High-pressure turbulent premixed combustion of biofuels

High-pressure turbulent premixed combustion of the second generation biofuels, i.e., propanol and butanol were experimentally investigated at pressures up to 1.0 MPa. Observations of instantaneous flame structures of Bunsen-type turbulent premixed flames for the fuels were performed using OH-PLIF. The local flame surface density profiles were measured to explore the effects of isomers on flame structure in terms of intrinsic flame instability in turbulent premixed flames for weak turbulence. Numerical analysis of flame instability based a two-step reaction model simulating fuel dissociation reaction in diffusive-convective region, which is a significant feature of fuel isomers, was also performed.
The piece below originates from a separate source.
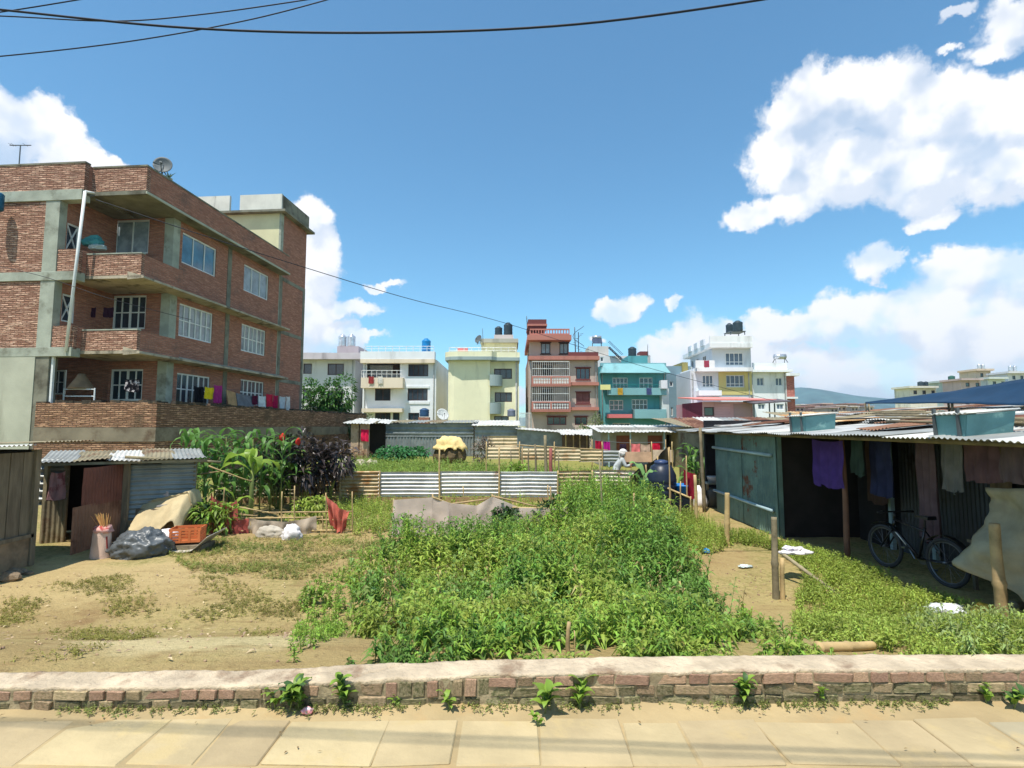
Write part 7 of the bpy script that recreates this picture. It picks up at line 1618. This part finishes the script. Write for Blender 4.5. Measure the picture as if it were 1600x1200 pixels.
def side_weeds():
    r = np.random.default_rng(5)
    slope = [(1.9, 3.27)] + gpoly((1240, 985), (1245, 945), (1262, 905), (1215, 862), (1140, 848), (1120, 838), (1160, 838), (1230, 852), (1320, 885), (1440, 925), (1530, 960), (1600, 1000)) + [(4.6, 4.2), (4.2, 3.3)]
    clear = [(gp(a, b), c) for a, b, c in ((1480, 968, .32), (1540, 972, .26), (1322, 1020, .25), (1290, 1022, .2), (1355, 1020, .2), (1300, 925, .16), (1270, 905, .16), (1250, 1000, .22))]
    def far_of(q): return q[np.array([all(math.hypot(x - c.x, y - c.y + .12) > d for c, d in clear) for x, y, z in q])]
    q = far_of(scatter(slope, 2700, r, clump=-.3, cs=1.3, seed=3)); H = np.array([.10 + .10 * (.5 + nz(x, y, 1.2, 2)) + (.08 if x > 2.6 else 0) for x, y, z in q]); lv, st = weeds(q, H * .78, 13, .105, .26, r=r); stuff('weeds', 'low leafy weeds on the slope before the long shed', 'weeds', [lv, st], L_WEED2)
    q = far_of(scatter(slope, 5000, r, clump=-.35, cs=1.6, seed=8)); stuff('grass', 'pale green grass on the slope before the long shed', 'grass', [blades(q, .05, .12, .007, .8, r)], leafmat('slope_grass', (122, 136, 62), island=.35, trans=.3))
    q = scatter(gpoly((1400, 1000), (1420, 985), (1500, 975), (1590, 990)) + [(4.1, 3.3), (2.7, 3.3)], 150, r); q = far_of(q); lv, st = weeds(q, r.uniform(.14, .28, len(q)), 20, .14, .22, r=r, droop=.6); stuff('weeds', 'larger drooping weeds spilling onto the kerb wall at right', 'weeds', [lv, st], leafmat('willow_weed', (130, 150, 88), island=.3, trans=.3))
    lane_ = gpoly((1040, 815), (1075, 860), (1110, 870), (1150, 852), (1120, 830), (1080, 806)); q = scatter(lane_, 700, r); lv, st = weeds(q, r.uniform(.12, .32, len(q)), 14, .08, .3, r=r); stuff('weeds', 'weeds along the edge of the lane by the blue drum', 'weeds', [lv, st], L_WEED2)
    # left: low weeds and dry turf
    a = gpoly((448, 1044), (465, 985), (468, 930), (520, 900), (560, 868), (600, 850), (640, 862), (580, 910), (545, 960), (520, 1010)); q = scatter(a, 430, r, clump=-.3, cs=2.2, seed=12); lv, st = weeds(q, r.uniform(.03, .16, len(q)), 11, .09, .36, r=r); stuff('weeds', 'scattered low weeds along the left edge of the weed mass', 'weeds', [lv, st], L_WEED)
    a = gpoly((255, 862), (330, 842), (560, 835), (610, 845), (580, 880), (500, 905), (420, 905), (300, 895)); q = scatter(a, 2200, r, clump=-.1, cs=1.1, seed=31); lv, st = weeds(q, r.uniform(.015, .05, len(q)), 7, .07, .3, r=r); stuff('grass', 'short dry grass in front of the bamboo fence', 'grass', [lv, blades(scatter(a, 2500, r, clump=0, cs=1.1, seed=31), .02, .05, .006, 1.2, r)], L_DRY)
    q = scatter(a, 1500, r, clump=.02, cs=1.4, seed=35); lv, st = weeds(q, r.uniform(.02, .07, len(q)), 8, .08, .35, r=r); stuff('grass', 'green tufts among the dry grass before the bamboo fence', 'grass', [lv], L_GRASS)
    a = gpoly((0, 1040), (0, 930), (150, 900), (330, 900), (480, 930), (440, 1000), (300, 960), (120, 1040)); q = scatter(a, 1900, r, clump=.15, cs=1.3, seed=41); lv, st = weeds(q, r.uniform(.012, .05, len(q)), 7, .065, .32, r=r); stuff('grass', 'thin grass tufts on the trodden soil at left', 'grass', [lv, blades(scatter(a, 1200, r, clump=.2, cs=1.3, seed=41), .02, .06, .006, 1.2, r)], leafmat('tuft_grass', (128, 128, 60), island=.3, trans=.3))
    a = gpoly((515, 800), (560, 785), (610, 790), (612, 838), (560, 842)); q = scatter(a, 260, r); lv, st = weeds(q, r.uniform(.08, .3, len(q)), 16, .1, .4, r=r); stuff('weeds', 'green weeds right of the coral cloth on the bamboo fence', 'weeds', [lv, st], L_WEED2)
    # between cloth fence and tin fence
    pl = [(-5.0, 11.0), (3.0, 11.2), (3.2, 14.9), (-5.0, 15.0)]; q = scatter(pl, 800, r, clump=-.05, cs=.8, seed=51); lv, st = weeds(q, r.uniform(.1, .4, len(q)), 14, .11, .36, r=r); stuff('weeds', 'scrubby weeds between the cloth fence and the tin fence', 'weeds', [lv, st], L_WEED2)
    pl = [(-5.0, 10.8), (3.4, 11.0), (3.4, 15.0), (-5.0, 15.0)]; q = scatter(pl, 6000, r); stuff('grass', 'dry grass between the cloth fence and the tin fence', 'grass', [blades(q, .04, .14, .012, .8, r)], L_DRY)
    pl = [(1.2, 10.5), (2.6, 10.5), (3.4, 14.6), (1.4, 14.8)]; q = scatter(pl, 420, r); lv, st = weeds(q, r.uniform(.4, .95, len(q)), 26, .13, .36, r=r); stuff('weeds', 'high weeds climbing against the black plastic fence', 'weeds', [lv, st], L_WEED)
    # vegetable plot behind the tin fence
    pl = [(-7.5, 16.0), (3.6, 16.0), (5.0, 22.2), (-10.5, 33)]; q = scatter(pl, 2600, r, clump=-.35, cs=.6, seed=61); lv, st = weeds(q, r.uniform(.25, .55, len(q)), 10, .24, .26, r=r, droop=.45); stuff('crops', 'green crop rows in the plot behind the tin fence', 'crops', [lv, st], leafmat('crop_leaf', (118, 146, 66), island=.35, trans=.35))
    q = scatter(pl, 7000, r); stuff('grass', 'yellow-green grass in the plot behind the tin fence', 'grass', [blades(q, .15, .4, .03, .5, r)], leafmat('plot_grass', (150, 160, 84), island=.3, trans=.3))
    # ground bits: clods and pebbles
    q = np.concatenate([scatter(gpoly((0, 1040), (0, 905), (300, 880), (600, 870), (480, 1040)), 300, r), scatter(gpoly((1070, 870), (1180, 880), (1240, 940), (1140, 950)), 160, r)]); mb = MB(); parts = []
    bm = bmesh.new(); bmesh.ops.create_icosphere(bm, subdivisions=1, radius=1); bv_ = np.array([v.co for v in bm.verts]); bf = np.array([[v.index for v in f.verts] for f in bm.faces]); bm.free()
    for x, y, z in q: s = r.uniform(.004, .014); parts.append((bv_ * (s * r.uniform(.6, 1.4, 3)) * (1 + r.normal(0, .15, (len(bv_), 1))) + [x, y, z + s * .2], bf))
    stuff('pebbles', 'small stones and clods scattered on the bare soil', 'pebbles', parts, M('clod', (150, 130, 98), var=.2, bump=.3, island=.25))
side_weeds()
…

The flame surface densities for 2-propanol and iso-butanol flames were greater than those of 1-propanol and 1-butanol flames, indicating that the intrinsic flame instability for high pressure turbulent premixed flames initiated by weak turbulence was enhanced, although thermal properties of the isomers are almost identical. A new mechanism to enhance or restrain flame instability caused by Lewis numbers and chemical enthalpy of intermediate species was presented based on the results of numerical analysis and comparisons with experimental results. Those finding can be used not only for understanding turbulent combustion phenomena in practical combustors for biofuels but also fundamental research of turbulent flame dynamics in a high-pressure environment.